→ **What you have to do**:
Restate each line word for word. Leave out every picture.

→ **Recorded information**:
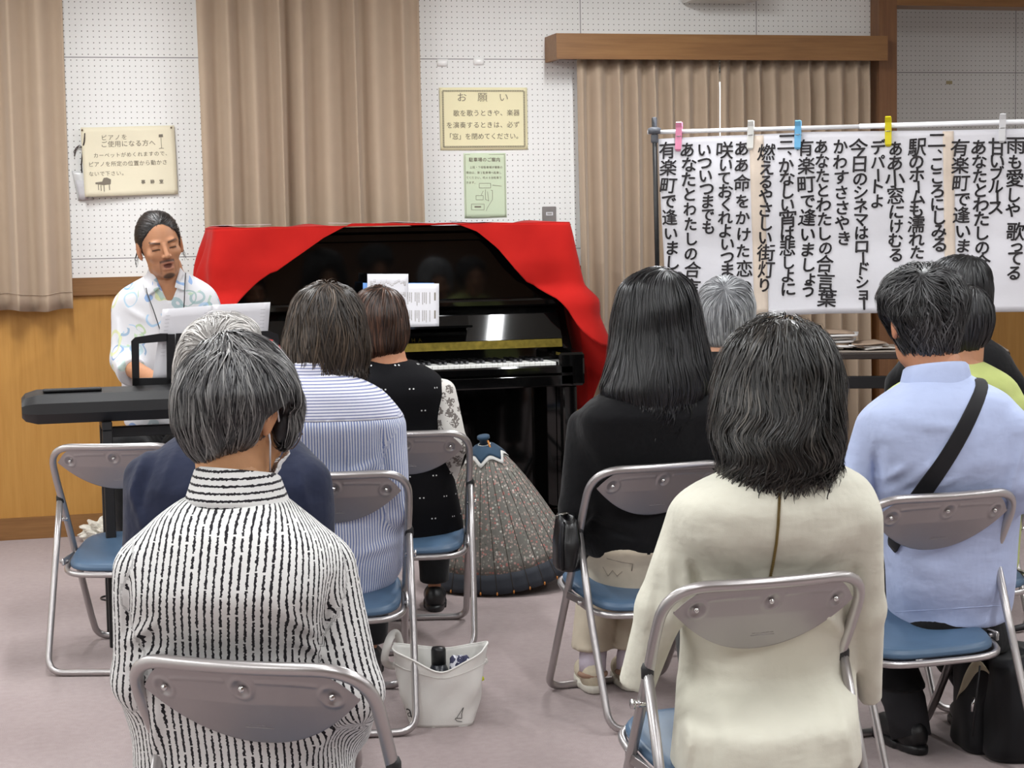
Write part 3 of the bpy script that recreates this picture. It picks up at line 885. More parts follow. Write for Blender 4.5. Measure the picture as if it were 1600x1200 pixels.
sheet_music('sheet_music', 'white sheet printed with columns of text at right on the piano music desk', corners(631, 443, 686, 513, -0.006, 0), M['paper'], columns, seed=5)
# loose papers on the piano top
for k, (x0, x1, y0, y1, rz, lab) in enumerate(((0.80, 1.02, 8.0, 8.22, 0.1, 'white paper lying on the left end of the red piano cloth'), (1.30, 1.50, 8.02, 8.26, -0.15, 'white paper on the red piano cloth, left of the middle'), (1.56, 1.84, 7.99, 8.2, 0.08, 'largest white paper on the middle of the red piano cloth'), (1.85, 2.02, 8.0, 8.24, -0.1, 'white paper on the red piano cloth below the green notice'))):
    cx, cy = (x0 + x1) / 2, (y0 + y1) / 2
    def pf(u, v):
        a, c = (u - 0.5) * (x1 - x0), (v - 0.5) * (y1 - y0)
        return (cx + a * math.cos(rz) - c * math.sin(rz), cy + a * math.sin(rz) + c * math.cos(rz), 1.407 + 0.003 * math.sin(u * 3 + k) + 0.01 * (u - 0.5) ** 2)
    tag(MB().grid(pf, 8, 6, (0, 0, 0.0015)).build('paper_sheet', M['paper'], None, (cx, cy, 1.41)), lab, 'paper', 'papers on the piano')

# ------------------------------------------------------------------ electronic keyboard on its stand
M['dark_plastic'] = plain('black_plastic', '1a1a1c', 0.45, var=0.05)
KX0, KX1, KY0, KY1 = -0.03, 1.25, 6.27, 6.55      # rear side faces the audience
kb = thing('electronic_keyboard', 'long black electronic keyboard in front of the pianist, back towards the audience', 'keyboard', ((KX0 + KX1) / 2, 6.41, 0.76))
prof = [(KY0 + 0.02, 0.765), (KY0 - 0.015, 0.80), (KY0 - 0.012, 0.835), (KY0 + 0.01, 0.862), (KY0 + 0.10, 0.874), (KY0 + 0.13, 0.866), (KY0 + 0.15, 0.842), (KY1 - 0.01, 0.835), (KY1, 0.83), (KY1, 0.765)]
b = MB(); nseg = 24
ring = []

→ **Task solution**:
Write part 3 of the bpy script that recreates this picture. It picks up at line 885. More parts follow. Write for Blender 4.5. Measure the picture as if it were 1600x1200 pixels.
sheet_music('sheet_music', 'white sheet printed with columns of text at right on the piano music desk', corners(631, 443, 686, 513, -0.006, 0), M['paper'], columns, seed=5)
# loose papers on the piano top
for k, (x0, x1, y0, y1, rz, lab) in enumerate(((0.80, 1.02, 8.0, 8.22, 0.1, 'white paper lying on the left end of the red piano cloth'), (1.30, 1.50, 8.02, 8.26, -0.15, 'white paper on the red piano cloth, left of the middle'), (1.56, 1.84, 7.99, 8.2, 0.08, 'largest white paper on the middle of the red piano cloth'), (1.85, 2.02, 8.0, 8.24, -0.1, 'white paper on the red piano cloth below the green notice'))):
    cx, cy = (x0 + x1) / 2, (y0 + y1) / 2
    def pf(u, v):
        a, c = (u - 0.5) * (x1 - x0), (v - 0.5) * (y1 - y0)
        return (cx + a * math.cos(rz) - c * math.sin(rz), cy + a * math.sin(rz) + c * math.cos(rz), 1.407 + 0.003 * math.sin(u * 3 + k) + 0.01 * (u - 0.5) ** 2)
    tag(MB().grid(pf, 8, 6, (0, 0, 0.0015)).build('paper_sheet', M['paper'], None, (cx, cy, 1.41)), lab, 'paper', 'papers on the piano')

# ------------------------------------------------------------------ electronic keyboard on its stand
M['dark_plastic'] = plain('black_plastic', '1a1a1c', 0.45, var=0.05)
KX0, KX1, KY0, KY1 = -0.03, 1.25, 6.27, 6.55      # rear side faces the audience
kb = thing('electronic_keyboard', 'long black electronic keyboard in front of the pianist, back towards the audience', 'keyboard', ((KX0 + KX1) / 2, 6.41, 0.76))
prof = [(KY0 + 0.02, 0.765), (KY0 - 0.015, 0.80), (KY0 - 0.012, 0.835), (KY0 + 0.01, 0.862), (KY0 + 0.10, 0.874), (KY0 + 0.13, 0.866), (KY0 + 0.15, 0.842), (KY1 - 0.01, 0.835), (KY1, 0.83), (KY1, 0.765)]
b = MB(); nseg = 24
ring = []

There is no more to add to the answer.